Luminescent Complexes of Iridium(III) Containing N∧C∧N-Coordinating Terdentate Ligands

A family of bis-terdentate iridium(III) complexes is reported which contain a cyclometalated, N∧C∧N-coordinating 1,3-di(2-pyridyl)benzene derivative. This coordination mode is favored by blocking competitive cyclometalation at the C4 and C6 positions of the ligand. Thus, 1,3-di(2-pyridyl)-4,6-dimethylbenzene (dpyxH) reacts with IrCl3·3H2O to generate a dichlorobridged dimer [Ir(dpyx-N,C,N)Cl(μ-Cl)]2, 1. This dimer is cleaved by DMSO to give [Ir(dpyx)(DMSO)Cl2], the X-ray crystal structure of which is reported here, confirming the N∧C∧N coordination mode of dpyx. The dimer 1 can also be cleaved by a variety of other ligands to generate novel classes of mononuclear complexes. These include charge-neutral bis-terdentate complexes of the form [Ir(N∧C∧N)(C∧N∧C)] and [Ir(N∧C∧N)(C∧N∧O)], by reaction of 1 with C∧N∧C-coordinating ligands (e.g., 2,6-diphenylpyridine and derivatives) and C∧N∧O-coordinating ligands (based on 6-phenylpicolinate), respectively. Treatment of 1 with terpyridines leads to dicationic complexes of the type [Ir(N∧C∧N)(N∧N∧N)]2+, while 2-phenylpyridine gives [Ir(dpyx-N∧C∧N)(ppy-C,N)Cl]. All of the charge-neutral complexes are luminescent in fluid solution at room temperature. Assignment of the emission to charge-transfer excited states with significant MLCT character is supported by DFT calculations.

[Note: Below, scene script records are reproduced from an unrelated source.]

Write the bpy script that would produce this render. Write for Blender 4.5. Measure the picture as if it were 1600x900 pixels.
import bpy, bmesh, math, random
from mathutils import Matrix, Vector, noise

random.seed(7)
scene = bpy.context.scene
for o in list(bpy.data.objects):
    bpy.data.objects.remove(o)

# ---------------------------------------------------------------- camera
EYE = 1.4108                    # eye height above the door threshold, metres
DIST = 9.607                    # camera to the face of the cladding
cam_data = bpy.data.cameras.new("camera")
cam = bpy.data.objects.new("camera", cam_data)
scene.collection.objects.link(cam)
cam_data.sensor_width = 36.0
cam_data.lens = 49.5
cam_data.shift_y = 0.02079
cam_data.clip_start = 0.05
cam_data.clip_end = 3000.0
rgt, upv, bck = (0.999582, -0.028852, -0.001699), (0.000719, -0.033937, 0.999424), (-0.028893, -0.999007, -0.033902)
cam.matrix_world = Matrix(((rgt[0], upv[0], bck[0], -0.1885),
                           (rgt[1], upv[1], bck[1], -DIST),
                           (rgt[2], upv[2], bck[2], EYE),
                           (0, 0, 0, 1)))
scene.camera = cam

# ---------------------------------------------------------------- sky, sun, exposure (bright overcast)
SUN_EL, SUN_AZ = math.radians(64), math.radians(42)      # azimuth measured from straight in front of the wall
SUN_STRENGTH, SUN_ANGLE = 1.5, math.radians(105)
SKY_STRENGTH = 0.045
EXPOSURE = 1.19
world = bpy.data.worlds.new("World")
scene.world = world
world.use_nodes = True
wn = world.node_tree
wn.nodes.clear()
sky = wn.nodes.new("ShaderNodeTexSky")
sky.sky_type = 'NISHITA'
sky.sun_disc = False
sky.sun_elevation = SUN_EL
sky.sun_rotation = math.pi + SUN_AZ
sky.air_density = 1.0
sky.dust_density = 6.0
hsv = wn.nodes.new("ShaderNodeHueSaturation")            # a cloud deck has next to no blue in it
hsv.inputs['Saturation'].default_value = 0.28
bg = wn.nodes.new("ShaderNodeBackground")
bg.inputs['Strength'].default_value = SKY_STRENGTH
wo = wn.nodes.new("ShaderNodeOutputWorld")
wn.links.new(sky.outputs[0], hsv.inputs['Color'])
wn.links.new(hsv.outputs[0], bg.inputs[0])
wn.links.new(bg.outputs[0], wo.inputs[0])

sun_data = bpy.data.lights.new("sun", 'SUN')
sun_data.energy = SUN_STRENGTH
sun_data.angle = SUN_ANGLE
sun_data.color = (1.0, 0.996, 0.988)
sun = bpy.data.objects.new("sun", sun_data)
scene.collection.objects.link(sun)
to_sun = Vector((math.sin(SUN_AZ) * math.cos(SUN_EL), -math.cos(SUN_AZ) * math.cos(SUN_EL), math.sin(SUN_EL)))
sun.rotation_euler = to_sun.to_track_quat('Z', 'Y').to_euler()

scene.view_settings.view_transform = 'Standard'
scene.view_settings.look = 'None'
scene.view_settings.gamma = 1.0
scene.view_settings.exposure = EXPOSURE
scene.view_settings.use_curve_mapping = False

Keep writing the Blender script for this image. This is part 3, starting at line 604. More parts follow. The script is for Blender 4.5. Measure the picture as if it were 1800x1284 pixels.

In the [Ir(N∧C∧N)(C∧N∧C)] class, fluorination of the C∧N∧C ligand at the phenyl 2‘ and 4‘ positions leads to a blue-shift in the emission and to an increase in the quantum yield (λmax = 547 nm, φ = 0.41 in degassed CH3CN at 295 K) compared to the nonfluorinated parent complex (λmax = 585 nm, φ = 0.21), as well as to a stabilization of the compound with respect to photodissociation through cleavage of mutually trans Ir−C bonds. [Ir(dpyx-N∧C∧N)(ppy-C,N)Cl] is an exceptionally bright emitter:  φ = 0.76, λmax = 508 nm, in CH3CN at 295 K. In contrast, the [Ir(N∧C∧N)(C∧N∧O)] complexes are much less emissive, shown to be due to fast nonradiative decay of the excited state, probably involving reversible Ir−O bond cleavage. The [Ir(N∧C∧N)(N∧N∧N)]2+ complexes are very feeble emitters even at 77 K, probably due to the almost exclusively interligand charge-transfer nature of the lowest-energy excited state in these complexes.